Data extract

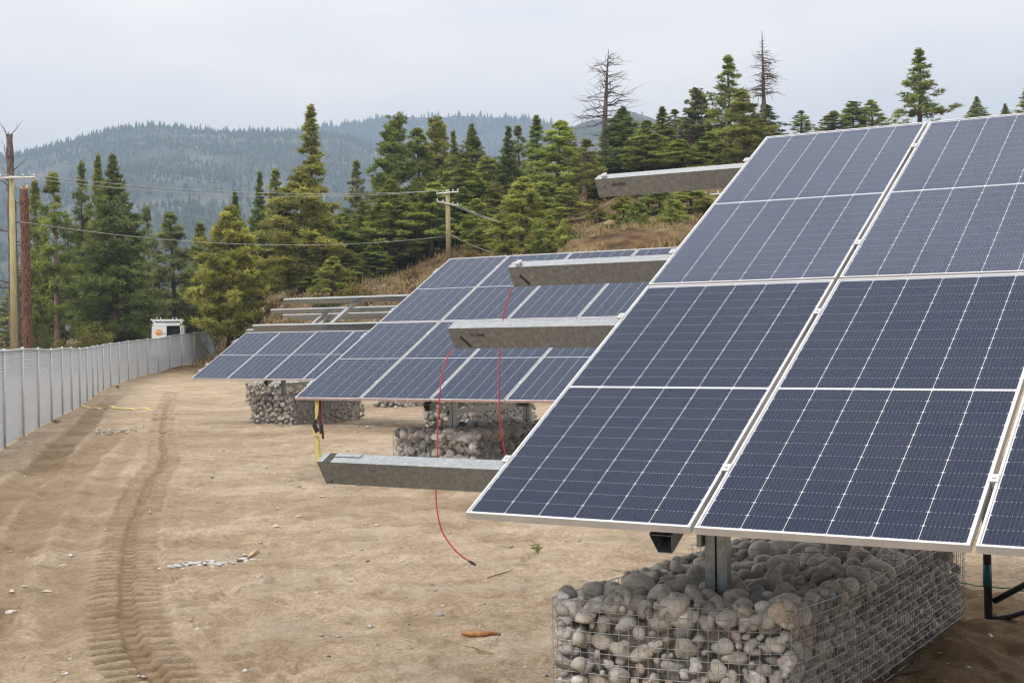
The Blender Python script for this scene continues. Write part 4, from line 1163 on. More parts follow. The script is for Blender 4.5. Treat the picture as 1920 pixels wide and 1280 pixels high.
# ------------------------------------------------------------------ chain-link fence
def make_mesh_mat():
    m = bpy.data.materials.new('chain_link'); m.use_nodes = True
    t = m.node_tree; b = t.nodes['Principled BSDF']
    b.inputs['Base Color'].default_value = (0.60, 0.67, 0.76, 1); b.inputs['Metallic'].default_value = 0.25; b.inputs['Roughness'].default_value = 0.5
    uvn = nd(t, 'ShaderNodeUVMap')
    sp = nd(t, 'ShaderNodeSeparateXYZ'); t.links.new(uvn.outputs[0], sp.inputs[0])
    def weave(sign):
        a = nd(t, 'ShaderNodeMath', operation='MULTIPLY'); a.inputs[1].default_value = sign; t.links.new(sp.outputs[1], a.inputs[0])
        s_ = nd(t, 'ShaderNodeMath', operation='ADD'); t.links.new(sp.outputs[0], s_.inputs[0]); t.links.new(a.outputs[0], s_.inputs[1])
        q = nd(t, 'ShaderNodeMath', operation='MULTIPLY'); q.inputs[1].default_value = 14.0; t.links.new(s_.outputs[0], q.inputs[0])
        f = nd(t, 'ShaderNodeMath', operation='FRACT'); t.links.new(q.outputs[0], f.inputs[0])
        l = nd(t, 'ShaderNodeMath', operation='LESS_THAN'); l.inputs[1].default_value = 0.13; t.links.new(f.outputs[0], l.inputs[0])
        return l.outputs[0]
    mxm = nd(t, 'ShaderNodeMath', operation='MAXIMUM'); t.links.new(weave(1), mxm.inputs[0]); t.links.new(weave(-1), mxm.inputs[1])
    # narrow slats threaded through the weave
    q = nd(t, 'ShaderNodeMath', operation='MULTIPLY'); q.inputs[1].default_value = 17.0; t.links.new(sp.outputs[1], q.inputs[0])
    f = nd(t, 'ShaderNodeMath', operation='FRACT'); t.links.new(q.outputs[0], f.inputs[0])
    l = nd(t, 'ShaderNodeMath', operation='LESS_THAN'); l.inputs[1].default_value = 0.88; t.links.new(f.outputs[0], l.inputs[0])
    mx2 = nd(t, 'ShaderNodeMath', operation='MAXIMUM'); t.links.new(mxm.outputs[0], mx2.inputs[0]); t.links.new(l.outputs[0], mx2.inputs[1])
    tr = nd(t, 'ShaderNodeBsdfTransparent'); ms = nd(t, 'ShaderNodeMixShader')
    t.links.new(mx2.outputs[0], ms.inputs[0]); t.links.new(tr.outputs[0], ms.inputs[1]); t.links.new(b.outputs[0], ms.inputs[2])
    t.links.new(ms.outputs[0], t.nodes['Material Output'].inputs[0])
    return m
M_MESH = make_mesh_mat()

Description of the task
Print out the lines exactly, skipping any picture.

Full solution
The Blender Python script for this scene continues. Write part 4, from line 1163 on. More parts follow. The script is for Blender 4.5. Treat the picture as 1920 pixels wide and 1280 pixels high.
# ------------------------------------------------------------------ chain-link fence
def make_mesh_mat():
    m = bpy.data.materials.new('chain_link'); m.use_nodes = True
    t = m.node_tree; b = t.nodes['Principled BSDF']
    b.inputs['Base Color'].default_value = (0.60, 0.67, 0.76, 1); b.inputs['Metallic'].default_value = 0.25; b.inputs['Roughness'].default_value = 0.5
    uvn = nd(t, 'ShaderNodeUVMap')
    sp = nd(t, 'ShaderNodeSeparateXYZ'); t.links.new(uvn.outputs[0], sp.inputs[0])
    def weave(sign):
        a = nd(t, 'ShaderNodeMath', operation='MULTIPLY'); a.inputs[1].default_value = sign; t.links.new(sp.outputs[1], a.inputs[0])
        s_ = nd(t, 'ShaderNodeMath', operation='ADD'); t.links.new(sp.outputs[0], s_.inputs[0]); t.links.new(a.outputs[0], s_.inputs[1])
        q = nd(t, 'ShaderNodeMath', operation='MULTIPLY'); q.inputs[1].default_value = 14.0; t.links.new(s_.outputs[0], q.inputs[0])
        f = nd(t, 'ShaderNodeMath', operation='FRACT'); t.links.new(q.outputs[0], f.inputs[0])
        l = nd(t, 'ShaderNodeMath', operation='LESS_THAN'); l.inputs[1].default_value = 0.13; t.links.new(f.outputs[0], l.inputs[0])
        return l.outputs[0]
    mxm = nd(t, 'ShaderNodeMath', operation='MAXIMUM'); t.links.new(weave(1), mxm.inputs[0]); t.links.new(weave(-1), mxm.inputs[1])
    # narrow slats threaded through the weave
    q = nd(t, 'ShaderNodeMath', operation='MULTIPLY'); q.inputs[1].default_value = 17.0; t.links.new(sp.outputs[1], q.inputs[0])
    f = nd(t, 'ShaderNodeMath', operation='FRACT'); t.links.new(q.outputs[0], f.inputs[0])
    l = nd(t, 'ShaderNodeMath', operation='LESS_THAN'); l.inputs[1].default_value = 0.88; t.links.new(f.outputs[0], l.inputs[0])
    mx2 = nd(t, 'ShaderNodeMath', operation='MAXIMUM'); t.links.new(mxm.outputs[0], mx2.inputs[0]); t.links.new(l.outputs[0], mx2.inputs[1])
    tr = nd(t, 'ShaderNodeBsdfTransparent'); ms = nd(t, 'ShaderNodeMixShader')
    t.links.new(mx2.outputs[0], ms.inputs[0]); t.links.new(tr.outputs[0], ms.inputs[1]); t.links.new(b.outputs[0], ms.inputs[2])
    t.links.new(ms.outputs[0], t.nodes['Material Output'].inputs[0])
    return m
M_MESH = make_mesh_mat()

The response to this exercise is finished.